TASK OBJECTIVE -
Restate the whole of the material. Keep every word, and drop the pictures.
------------------------------
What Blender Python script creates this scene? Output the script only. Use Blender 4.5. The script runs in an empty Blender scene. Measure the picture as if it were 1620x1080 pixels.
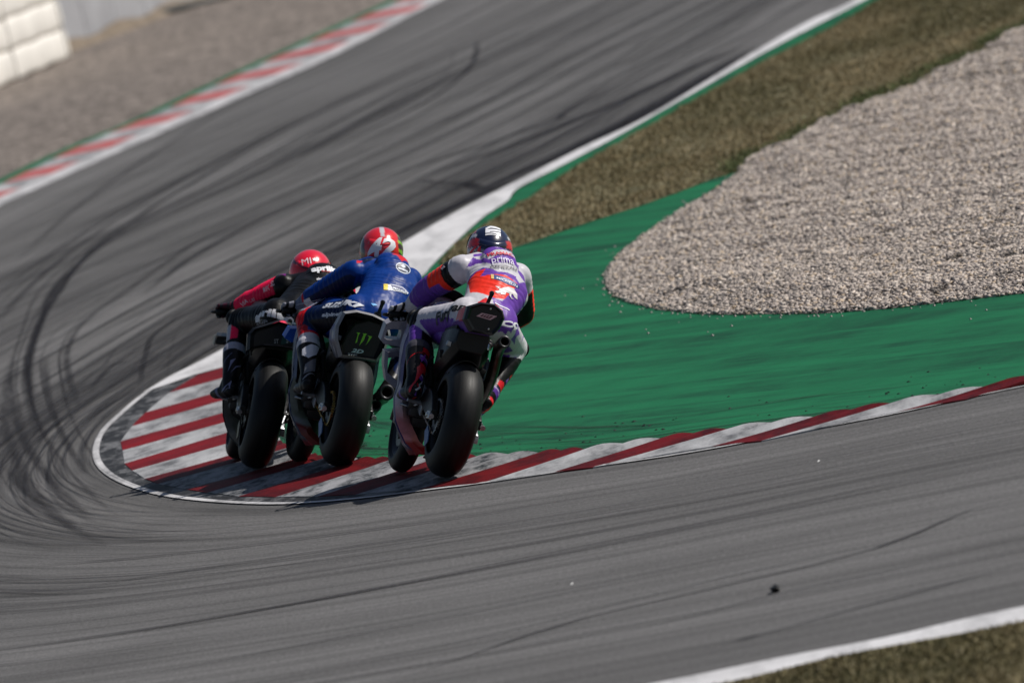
import bpy, bmesh, math, random
import numpy as np
from mathutils import Vector, Matrix, Quaternion
from mathutils.bvhtree import BVHTree

random.seed(7)
RNG = np.random.default_rng(11)
SC = bpy.context.scene
COL = SC.collection

# ------------------------------------------------------------ camera
CAM_H, PITCH, ROLL = 5.35, math.radians(3.14), math.radians(13.6)
cam_data = bpy.data.cameras.new('camera')
cam_data.sensor_width = 36.0
cam_data.lens = 500.0
cam_data.clip_start = 1.0
cam_data.clip_end = 6000.0
cam = bpy.data.objects.new('camera', cam_data)
COL.objects.link(cam)
_r0 = Vector((1, 0, 0)); _fw = Vector((0, math.cos(PITCH), -math.sin(PITCH))); _u0 = _r0.cross(_fw)
_cx = _r0 * math.cos(ROLL) - _u0 * math.sin(ROLL)
_cy = _r0 * math.sin(ROLL) + _u0 * math.cos(ROLL)
_m = Matrix((_cx, _cy, -_fw)).transposed().to_4x4()
_m.translation = Vector((0, 0, CAM_H))
cam.matrix_world = _m
cam_data.dof.use_dof = True
cam_data.dof.focus_distance = 85.6
cam_data.dof.aperture_fstop = 4.8
SC.camera = cam

# ------------------------------------------------------------ sky and sun
SUN_DIR = Vector((0.67, 0.10, 0.735)).normalized()
world = bpy.data.worlds.new('World')
SC.world = world
world.use_nodes = True
wn = world.node_tree.nodes
sky = wn.new('ShaderNodeTexSky')
sky.sky_type = 'NISHITA'
sky.sun_disc = False
sky.sun_elevation = math.asin(SUN_DIR.z)
sky.sun_rotation = math.atan2(SUN_DIR.x, SUN_DIR.y)
sky.air_density = 1.0
sky.dust_density = 1.2
wn['Background'].inputs['Strength'].default_value = 0.055
world.node_tree.links.new(sky.outputs[0], wn['Background'].inputs['Color'])
sun_data = bpy.data.lights.new('sun', 'SUN')
sun_data.energy = 4.4
sun_data.angle = math.radians(0.53)
sun_data.color = (1.0, 0.955, 0.89)
sun = bpy.data.objects.new('sun', sun_data)
sun.rotation_euler = SUN_DIR.to_track_quat('Z', 'Y').to_euler()
COL.objects.link(sun)
SC.view_settings.view_transform = 'Standard'
SC.view_settings.look = 'None'
SC.view_settings.gamma = 1.0
SC.view_settings.exposure = 0.06
SC.cycles.transparent_max_bounces = 32

# ------------------------------------------------------------ helpers
def s2l(r, g, b):
    f = lambda c: (c / 255) / 12.92 if c / 255 <= 0.04045 else ((c / 255 + 0.055) / 1.055) ** 2.4
    return (f(r), f(g), f(b))

def tag(o, label=None, cat=None, group=None, kind=None):
    if label: o['label'] = label
    if cat: o['category'] = cat
    if group: o['group'] = group
    if kind: o['kind'] = kind
    return o

def empty(name, loc=(0, 0, 0)):
    o = bpy.data.objects.new(name, None)
    o.empty_display_size = 0.1
    o.location = loc
    COL.objects.link(o)
    return o

def mesh_obj(name, verts, faces, mat, parent=None, smooth=False, col=None, mats=None, midx=None, uv=None):
    me = bpy.data.meshes.new(name)
    me.from_pydata([tuple(v) for v in verts], [], [tuple(f) for f in faces])
    me.update()
    if smooth:
        me.polygons.foreach_set('use_smooth', [True] * len(me.polygons))
    if col is not None:
        a = me.color_attributes.new('col', 'FLOAT_COLOR', 'POINT')
        c = np.ones((len(me.vertices), 4), 'f'); c[:, :3] = np.asarray(col, 'f')
        a.data.foreach_set('color', c.ravel())
    if mat is not None: me.materials.append(mat)
    for m in (mats or []): me.materials.append(m)
    if midx is not None: me.polygons.foreach_set('material_index', midx)
    if uv is not None:
        ul = me.uv_layers.new(name='UVMap')
        vi = np.empty(len(me.loops), 'i'); me.loops.foreach_get('vertex_index', vi)
        ul.data.foreach_set('uv', np.asarray(uv, 'f')[vi].ravel())
    o = bpy.data.objects.new(name, me)
    COL.objects.link(o)
    if parent is not None: o.parent = parent
    return o

def fast_mesh(name, V, Fc, mat, nper, col=None, parent=None):
    """big mesh from numpy arrays; Fc is (n, nper)"""
    me = bpy.data.meshes.new(name)
    me.vertices.add(len(V)); me.vertices.foreach_set('co', np.asarray(V, 'f').ravel())
    me.loops.add(len(Fc) * nper); me.loops.foreach_set('vertex_index', np.asarray(Fc, 'i').ravel())
    me.polygons.add(len(Fc)); me.polygons.foreach_set('loop_start', np.arange(0, len(Fc) * nper, nper, dtype='i'))
    try: me.polygons.foreach_set('loop_total', np.full(len(Fc), nper, 'i'))
    except Exception: pass
    me.update(calc_edges=True); me.validate()
    if col is not None:
        a = me.color_attributes.new('col', 'FLOAT_COLOR', 'POINT')
        c = np.ones((len(V), 4), 'f'); c[:, :3] = col
        a.data.foreach_set('color', c.ravel())
    me.materials.append(mat)
    o = bpy.data.objects.new(name, me); COL.objects.link(o)
    if parent is not None: o.parent = parent
    return o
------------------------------
COMPLETE ANSWER -
What Blender Python script creates this scene? Output the script only. Use Blender 4.5. The script runs in an empty Blender scene. Measure the picture as if it were 1620x1080 pixels.
import bpy, bmesh, math, random
import numpy as np
from mathutils import Vector, Matrix, Quaternion
from mathutils.bvhtree import BVHTree

random.seed(7)
RNG = np.random.default_rng(11)
SC = bpy.context.scene
COL = SC.collection

# ------------------------------------------------------------ camera
CAM_H, PITCH, ROLL = 5.35, math.radians(3.14), math.radians(13.6)
cam_data = bpy.data.cameras.new('camera')
cam_data.sensor_width = 36.0
cam_data.lens = 500.0
cam_data.clip_start = 1.0
cam_data.clip_end = 6000.0
cam = bpy.data.objects.new('camera', cam_data)
COL.objects.link(cam)
_r0 = Vector((1, 0, 0)); _fw = Vector((0, math.cos(PITCH), -math.sin(PITCH))); _u0 = _r0.cross(_fw)
_cx = _r0 * math.cos(ROLL) - _u0 * math.sin(ROLL)
_cy = _r0 * math.sin(ROLL) + _u0 * math.cos(ROLL)
_m = Matrix((_cx, _cy, -_fw)).transposed().to_4x4()
_m.translation = Vector((0, 0, CAM_H))
cam.matrix_world = _m
cam_data.dof.use_dof = True
cam_data.dof.focus_distance = 85.6
cam_data.dof.aperture_fstop = 4.8
SC.camera = cam

# ------------------------------------------------------------ sky and sun
SUN_DIR = Vector((0.67, 0.10, 0.735)).normalized()
world = bpy.data.worlds.new('World')
SC.world = world
world.use_nodes = True
wn = world.node_tree.nodes
sky = wn.new('ShaderNodeTexSky')
sky.sky_type = 'NISHITA'
sky.sun_disc = False
sky.sun_elevation = math.asin(SUN_DIR.z)
sky.sun_rotation = math.atan2(SUN_DIR.x, SUN_DIR.y)
sky.air_density = 1.0
sky.dust_density = 1.2
wn['Background'].inputs['Strength'].default_value = 0.055
world.node_tree.links.new(sky.outputs[0], wn['Background'].inputs['Color'])
sun_data = bpy.data.lights.new('sun', 'SUN')
sun_data.energy = 4.4
sun_data.angle = math.radians(0.53)
sun_data.color = (1.0, 0.955, 0.89)
sun = bpy.data.objects.new('sun', sun_data)
sun.rotation_euler = SUN_DIR.to_track_quat('Z', 'Y').to_euler()
COL.objects.link(sun)
SC.view_settings.view_transform = 'Standard'
SC.view_settings.look = 'None'
SC.view_settings.gamma = 1.0
SC.view_settings.exposure = 0.06
SC.cycles.transparent_max_bounces = 32

# ------------------------------------------------------------ helpers
def s2l(r, g, b):
    f = lambda c: (c / 255) / 12.92 if c / 255 <= 0.04045 else ((c / 255 + 0.055) / 1.055) ** 2.4
    return (f(r), f(g), f(b))

def tag(o, label=None, cat=None, group=None, kind=None):
    if label: o['label'] = label
    if cat: o['category'] = cat
    if group: o['group'] = group
    if kind: o['kind'] = kind
    return o

def empty(name, loc=(0, 0, 0)):
    o = bpy.data.objects.new(name, None)
    o.empty_display_size = 0.1
    o.location = loc
    COL.objects.link(o)
    return o

def mesh_obj(name, verts, faces, mat, parent=None, smooth=False, col=None, mats=None, midx=None, uv=None):
    me = bpy.data.meshes.new(name)
    me.from_pydata([tuple(v) for v in verts], [], [tuple(f) for f in faces])
    me.update()
    if smooth:
        me.polygons.foreach_set('use_smooth', [True] * len(me.polygons))
    if col is not None:
        a = me.color_attributes.new('col', 'FLOAT_COLOR', 'POINT')
        c = np.ones((len(me.vertices), 4), 'f'); c[:, :3] = np.asarray(col, 'f')
        a.data.foreach_set('color', c.ravel())
    if mat is not None: me.materials.append(mat)
    for m in (mats or []): me.materials.append(m)
    if midx is not None: me.polygons.foreach_set('material_index', midx)
    if uv is not None:
        ul = me.uv_layers.new(name='UVMap')
        vi = np.empty(len(me.loops), 'i'); me.loops.foreach_get('vertex_index', vi)
        ul.data.foreach_set('uv', np.asarray(uv, 'f')[vi].ravel())
    o = bpy.data.objects.new(name, me)
    COL.objects.link(o)
    if parent is not None: o.parent = parent
    return o

def fast_mesh(name, V, Fc, mat, nper, col=None, parent=None):
    """big mesh from numpy arrays; Fc is (n, nper)"""
    me = bpy.data.meshes.new(name)
    me.vertices.add(len(V)); me.vertices.foreach_set('co', np.asarray(V, 'f').ravel())
    me.loops.add(len(Fc) * nper); me.loops.foreach_set('vertex_index', np.asarray(Fc, 'i').ravel())
    me.polygons.add(len(Fc)); me.polygons.foreach_set('loop_start', np.arange(0, len(Fc) * nper, nper, dtype='i'))
    try: me.polygons.foreach_set('loop_total', np.full(len(Fc), nper, 'i'))
    except Exception: pass
    me.update(calc_edges=True); me.validate()
    if col is not None:
        a = me.color_attributes.new('col', 'FLOAT_COLOR', 'POINT')
        c = np.ones((len(V), 4), 'f'); c[:, :3] = col
        a.data.foreach_set('color', c.ravel())
    me.materials.append(mat)
    o = bpy.data.objects.new(name, me); COL.objects.link(o)
    if parent is not None: o.parent = parent
    return o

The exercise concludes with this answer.